Wednesday, December 8, 2010

Bankrupting a government

There have been words, sentences and paragraphs written on the Euro zone crisis . There is an article in every daily highlighting how X government has gone bust. How Y government needs to be bailed out. Most of us wonder how a government can become bankrupt. In this article, we try to understand the fundamental reasons as to why this happens.

First, let us understand that the government like any other entity has income and expenditure. The sources of income are predominantly taxes that are imposed by the government. These are the individual taxes, corporate taxes, value added taxes, customs, excise, etc. This income is spent on various things like education, infrastructure, defense, healthcare, etc. The difference between the income and expenditure is called a fiscal surplus, if the difference is positive, i.e., income is more than the expenditure. And this is called a fiscal deficit if the difference is negative, i.e., income is less than the expenditure.

So how can the government have a fiscal deficit? How can they spend more than what they get. The answer to this is the four letter word DEBT. The government takes on debt to meet this difference. This debt can either be raised internally or taken from other countries. The government issues bonds, which is a promise to pay a certain sum at the end of a certain period at a certain coupon rate (interest rate). These bonds are sold to the citizens of the country, i.e., companies, banks, individuals. These can also be bought by other countries or their companies. Thus, the government raises the extra money that they need to fund the gap between their income and their expenditures.

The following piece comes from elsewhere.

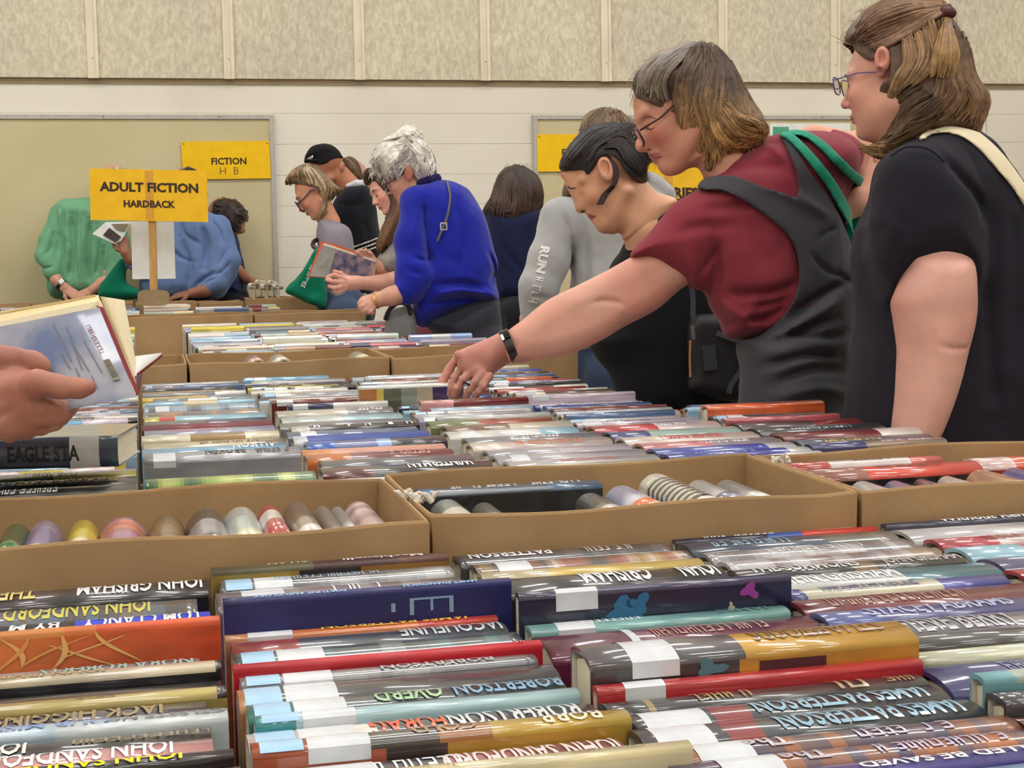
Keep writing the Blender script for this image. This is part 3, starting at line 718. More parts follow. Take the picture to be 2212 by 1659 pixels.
# ---------------------------------------------------------------- the rest of the books, one by one
cand = []   # candidate dicts, sorted by size in view
def fill_column(xl, xr, y0, y1, zone, colname, pal, tmin=.026, tmax=.048, zt=TOPZ, zj=.006, upright=False, Lmin=.215, skip=None):
    y = y0; i = 0; w = xr-xl
    while y < y1:
        T = random.uniform(tmin, tmax)
        if y+T > y1: break
        L = min(w-.003, random.uniform(Lmin, .252)); 
        xc = xl+L/2+.001 if random.random() < .5 else xr-L/2-.001
        z = zt+random.uniform(-zj, zj)+(random.uniform(.008, .018) if random.random() < .12 else 0)
        base = random.choice(pal)
        r = random.random()
        c = K[base]; jit = [max(0, min(255, v+random.randint(-10, 10))) for v in c]
        desc = base
        if r < .45: cols = [(1, tuple(jit))]
        elif r < .8:
            oth = random.choice(pal); u = random.choice((.3, .45, .6, .7)); cols = [(u, tuple(jit)), (1, K[oth])]
            if oth != base: desc = base+' and '+oth
        else:
            oth = random.choice(pal); cols = [(.35, tuple(jit)), (.65, K[oth]), (1, tuple(jit))]
            if oth != base: desc = base+' banded '+oth
        if zone == 'middle table' and xc < .03 and 2.2 < y < 2.8: z = zt-.006
        y += T
        if not (skip and skip(xc, y-T/2)):
            p = proj((xc, y-T/2, z)); vis = -60 < p[0] < 2300 and p[1] < 1700
            area = L*T/p[2]**3
            cand.append(dict(xc=xc, yc=y-T/2, z=z, T=T-.0018, L=L, cols=cols, desc=desc, zone=zone, col=colname, i=i, area=area if vis else -1, vis=vis, up=upright))
            i += 1
PL = ['silver', 'white', 'pale grey', 'pale blue', 'lilac grey', 'steel blue', 'navy', 'black', 'charcoal', 'grey', 'cream', 'sky blue', 'pale green', 'dark red', 'yellow', 'silver', 'white', 'tan', 'pale grey', 'white']
PM = ['silver', 'white', 'pale grey', 'lilac grey', 'steel blue', 'royal blue', 'navy', 'black', 'charcoal', 'grey', 'cream', 'orange', 'rose', 'dark red', 'pale grey', 'white', 'white', 'pale blue', 'pink']
PR = ['white', 'silver', 'red', 'dark red', 'black', 'charcoal', 'navy', 'cream', 'rose', 'orange', 'steel blue', 'royal blue', 'pale grey', 'maroon', 'brown', 'pale blue', 'white', 'pale grey']
random.seed(21)
PULLY = (on_z(772, 866, .917)[1]+on_z(948, 862, .917)[1])/2
def S_(py, desc, cols, z=0, **kw): return B(py, desc, cols if isinstance(cols, list) or callable(cols) else [(1, K[cols])], z, kw.pop('L', .245), **kw)
midA = [S_(1012, 'olive and yellow', [(.5, (60, 70, 44)), (1, (190, 180, 80))], texts=[(9, .5, .5, W_)]), S_(1024, 'black with gold letters', 'black', texts=[('THE ASSOCIATE', .62, .6, (206, 190, 120)), ('JOHN GRI', .2, .6, (110, 160, 200))], L=.26), S_(1040, 'black with small white letters', 'black', texts=[(13, .35, .6, W_)]), S_(1056, 'plain dark grey', 'dark grey')]
midB = [S_(868, 'sky blue and grey picture', img((96, 110, 130), (150, 170, 186), (110, 100, 100), seed=61), labels=WO), S_(880, 'tan and grey picture', img((110, 104, 106), (170, 130, 100), seed=62)), S_(889, 'yellow, red and pale blue', [(.12, (200, 190, 90)), (.25, (190, 70, 60)), (1, (140, 190, 210))], .002), S_(898, 'slate with a navy band', [(.5, (90, 92, 100)), (1, (40, 44, 90))]), S_(906, 'deep dark red', [(1, (112, 30, 44))], .003, mat=m_matte, L=.25),
 S_(916, 'lilac blue with small letters', [(1, (150, 156, 186))], texts=[(15, .4, .5, (196, 120, 140))]), S_(927, 'cream with a brown title bar', [(.35, (222, 214, 186)), (.75, (150, 120, 76)), (1, (222, 214, 186))], .008, side=[(1, (222, 216, 192))]), S_(944, 'ivory and brown', [(.8, (200, 190, 160)), (1, (120, 100, 80))], texts=[(14, .6, .5, (110, 90, 70))]), S_(953, 'pale blue with white letters', 'sky blue', texts=[('ALLISON', .78, .6, W_)]),
 S_(962, 'big light grey with black capitals', [(1, (160, 160, 166))], .018, L=.246, side=[(1, (146, 144, 154))], texts=[('BROKEN', .52, .6, (40, 40, 44)), (7, .82, .6, (40, 40, 44))], labels=[(.06, .2, 'w', .006)]),
 S_(1014, 'leafy green picture', img((70, 110, 50), (150, 180, 80), (40, 90, 40), (190, 200, 110), seed=70, blk=.05), .010, side=img((70, 120, 50), (140, 180, 80), (40, 90, 36), (180, 190, 90), seed=72, blk=.05), nseg=40), S_(1042, 'rose and white strip', [(.3, (150, 60, 80)), (1, (206, 190, 190))], texts=[(16, .5, .5, (150, 60, 76))])]
midC = [S_(876, 'cream and grey with small white letters', [(.6, (190, 184, 170)), (1, (120, 120, 124))], texts=[(7, .8, .6, W_)]), S_(889, 'pale aqua and silver', [(.5, (190, 200, 196)), (1, (150, 186, 196))]), S_(900, 'glossy grey', 'grey'), S_(908, 'black with widely spaced white letters', [(.14, (200, 200, 190)), (1, (26, 24, 26))], .003, texts=[('M', .2, .7, W_, True, 0, .05), ('A', .45, .7, W_, True, 0, .05), ('N', .6, .7, W_, True, 0, .05), ('I', .78, .7, W_, True, 0, .05), ('H', .93, .7, W_, True, 0, .05)]),
 S_(918, 'silver blue', 'steel blue', labels=WO), S_(926, 'royal blue', [(.1, (200, 204, 210)), (1, (40, 70, 150))], .006, mat=m_matte), S_(938, 'blue lightning picture', [(.2, (40, 90, 180)), (.5, (30, 60, 130)), (.6, (120, 160, 220)), (1, (40, 44, 60))], .006, side=[(.4, (24, 70, 160)), (1, (36, 40, 60))]),
 S_(955, 'salmon pink', [(.2, (206, 140, 90)), (1, (206, 150, 130))], mat=m_matte), S_(964, 'orange and maroon', [(.3, (200, 110, 50)), (1, (110, 44, 50))], texts=[(9, .7, .6, (190, 130, 120))]), S_(976, 'slate grey glossy', [(1, (96, 96, 104))], .002), S_(990, 'black and maroon with white capitals', [(.3, (90, 40, 40)), (1, (30, 26, 28))], .008, L=.26, texts=[('WINTERMAN', .7, .6, W_)], side=[(1, (70, 26, 30))]), S_(1016, 'frosted white', 'white')]
midD = [S_(896, 'olive and rust', [(.4, (110, 120, 70)), (1, (160, 80, 60))]), S_(906, 'brown and cream', [(.5, (120, 90, 70)), (1, (214, 206, 186))]), S_(917, 'white and pale blue', [(.7, (216, 214, 208)), (1, (150, 196, 214))], labels=WO), S_(930, 'grey with white letters', 'grey', texts=[(12, .5, .5, W_)]), S_(940, 'white with orange letters', [(.2, (214, 200, 190)), (1, (196, 180, 176))], .004, texts=[(16, .55, .6, (206, 120, 70))]),
 S_(955, 'silver and lilac', [(.5, (160, 156, 164)), (1, (186, 180, 190))]), S_(966, 'mirror silver', 'silver', labels=WO), S_(978, 'pale grey with pink specks', [(1, (190, 184, 186))], texts=[(14, .5, .4, (190, 120, 120))]), S_(990, 'yellowish white', [(1, (206, 200, 170))])]
midE = [S_(906, 'crimson and white', [(.5, (170, 36, 48)), (1, (206, 190, 190))], texts=[(9, .6, .5, W_)]), S_(918, 'navy and mint', [(.3, (40, 60, 120)), (1, (170, 200, 190))]), S_(929, 'white with pink lettering', [(1, (206, 190, 180))], texts=[(16, .5, .6, (190, 80, 90))]), S_(941, 'rose pink and grey', [(.5, (196, 120, 124)), (1, (150, 140, 150))], texts=[(12, .6, .5, W_)]), S_(952, 'royal blue and silver', [(.8, (50, 70, 160)), (1, (200, 200, 206))]), S_(962, 'cobalt with a white end', [(.85, (46, 60, 150)), (1, (216, 216, 216))], texts=[(14, .4, .4, (150, 160, 210))]), S_(972, 'indigo and white', [(.75, (54, 60, 140)), (1, (216, 216, 216))])]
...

Why can't the government keep issuing debt whenever they face a deficit? Why didn't the governments of Ireland and Greece just keep issuing more bonds? Why did they need other countries to bail them out?

The answer to this is a wee bit complicated. While a government can issue debt, however, someone has to buy this debt. After a while the bond holders start demanding higher coupon rates if they are to buy additional debt. As a result, bond yields start to rise for the country. Eventually as yields start touching new highs, it becomes more and more difficult for the government to issue additional debt. There are 2 reasons for this. One, it is too costly for the government to issue further debt. And two, no one wants to buy their debt.

This is the point of crisis for the government. Now, they are faced with two choices. One is to increase their income by increasing taxes. This is politically difficult as the citizens revolt at the idea of higher tax rates. However, in recent times, countries like the US have adopted higher tax rates though this has made the government quite unpopular.

The other option then is to cut down on their expenditure. The term for this is to ‘adopt austerity measures'. This is not a welcome option at all times as it conveys a wrong signal to the citizens that the government no longer cares for its citizens. But at dire times this is adopted by countries as was seen in the case of United Kingdom.

If the government is unsuccessful at these attempts, then the other option is to declare themselves as in crisis and request for bailouts from other countries. But even in this option, most of the helping countries give guidelines on the ‘austerity measures' that the country needs to adopt for availing the bailout funds. Either away, the existing government kisses away its chances of reelection.